On the other hand, the declaration offered that:

  • "We do not intend that the Japanese shall be enslaved as a race or destroyed as a nation, ... The Japanese Government shall remove all obstacles to the revival and strengthening of democratic tendencies among the Japanese people. Freedom of speech, of religion, and of thought, as well as respect for the fundamental human rights shall be established."
  • "Japan shall be permitted to maintain such industries as will sustain her economy and permit the exaction of just reparations in kind, ... Japanese participation in world trade relations shall be permitted."
  • "The occupying forces of the Allies shall be withdrawn from Japan as soon as these objectives have been accomplished and there has been established, in accordance with the freely expressed will of the Japanese people, a peacefully inclined and responsible government.

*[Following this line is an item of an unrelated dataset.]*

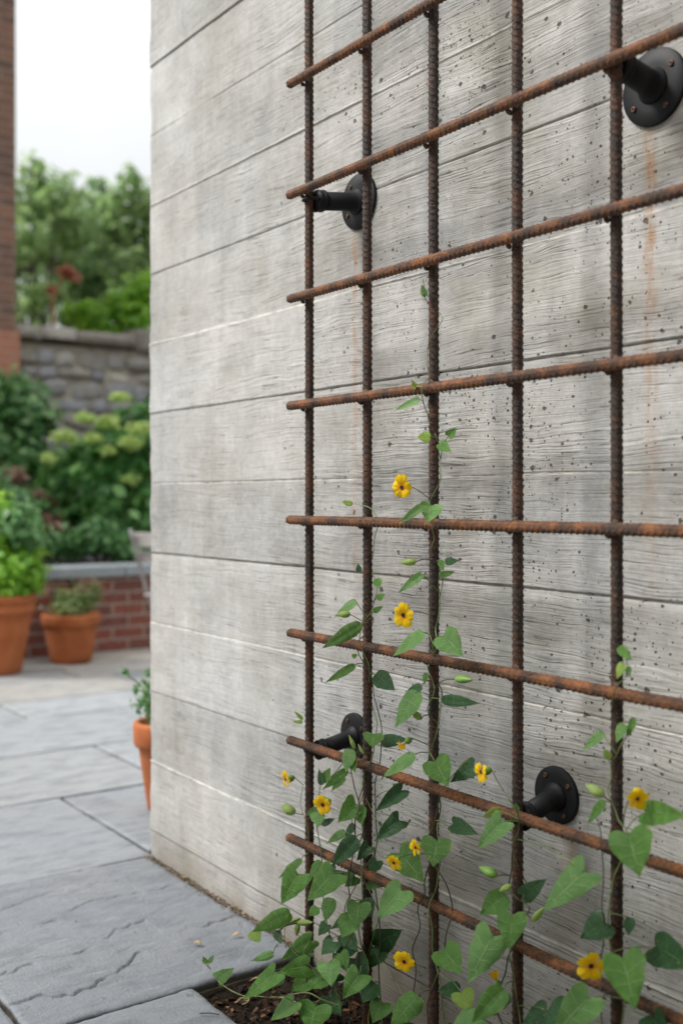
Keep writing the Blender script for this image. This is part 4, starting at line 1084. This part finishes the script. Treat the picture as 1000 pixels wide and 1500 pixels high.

The only mention of "unconditional surrender" came at the end of the declaration:

"We call upon the government of Japan to proclaim now the unconditional surrender of all Japanese armed forces, and to provide proper and adequate assurances of their good faith in such action. The alternative for Japan is prompt and utter destruction." Contrary to what had been intended at its conception, the declaration made no mention of the Emperor at all. Allied intentions on issues of utmost importance to the Japanese, including whether Hirohito was to be regarded as one of those who had "misled the people of Japan" or even a war criminal, or alternatively whether the Emperor might potentially become part of a "peacefully inclined and responsible government" were thus left unstated.